Fruit-based atole variations exist without the chocolate — strawberry (atole de fresa) and guava versions are both common, made with the same masa-thickening technique but flavoured with fruit purée instead of chocolate and piloncillo. If you want a champurrado with more textural interest, some cooks add a small amount of ground almond or a spoon of peanut butter towards the end, which thickens the drink further and adds a nutty depth that pairs well with the cinnamon.

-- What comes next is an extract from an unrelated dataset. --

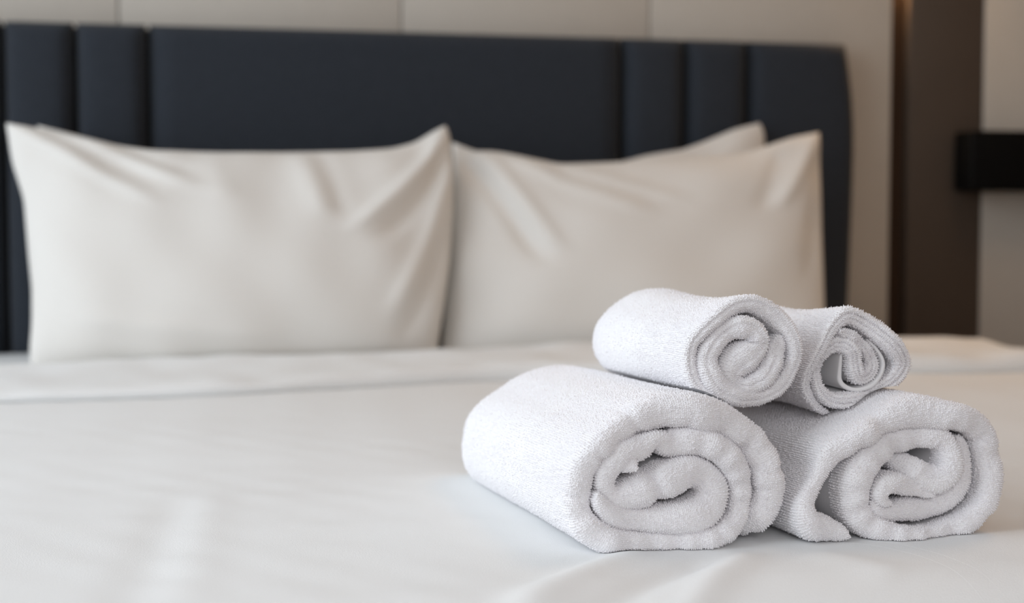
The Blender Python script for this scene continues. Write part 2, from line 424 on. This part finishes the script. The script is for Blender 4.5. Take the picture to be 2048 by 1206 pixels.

A note on quantity for a crowd
Champurrado thickens further the longer it sits even on a low simmer waiting to be served, which matters if you’re making a large batch for a gathering rather than the six servings here. Doubling or tripling the recipe works cleanly, but keep it on the gentlest possible heat once it’s reached the right thickness, whisking occasionally, rather than letting it simmer unattended for the length of a party — an unattended pot of champurrado left too long over heat will reduce further than intended and can catch on the bottom of the pan, giving the whole batch a scorched undertone that’s difficult to mask once it’s there. Serving from a slow cooker on its lowest warm setting, stirred every so often, is a reasonable way to keep a large batch at serving temperature without babysitting a stovetop pot for hours.
Champurrado is the traditional companion to pan de muerto at the Día de Muertos table, and if you’re building out a wider Mexican breakfast spread, our huevos rancheros piece covers the savoury side of the same morning table this drink usually sits on. Both dishes lean on the same everyday pantry — corn, chile, a little dairy — pulled in two entirely different directions, one sweet and one savoury, which is a fair summary of what Mexican breakfast tables generally do with a short list of staple ingredients.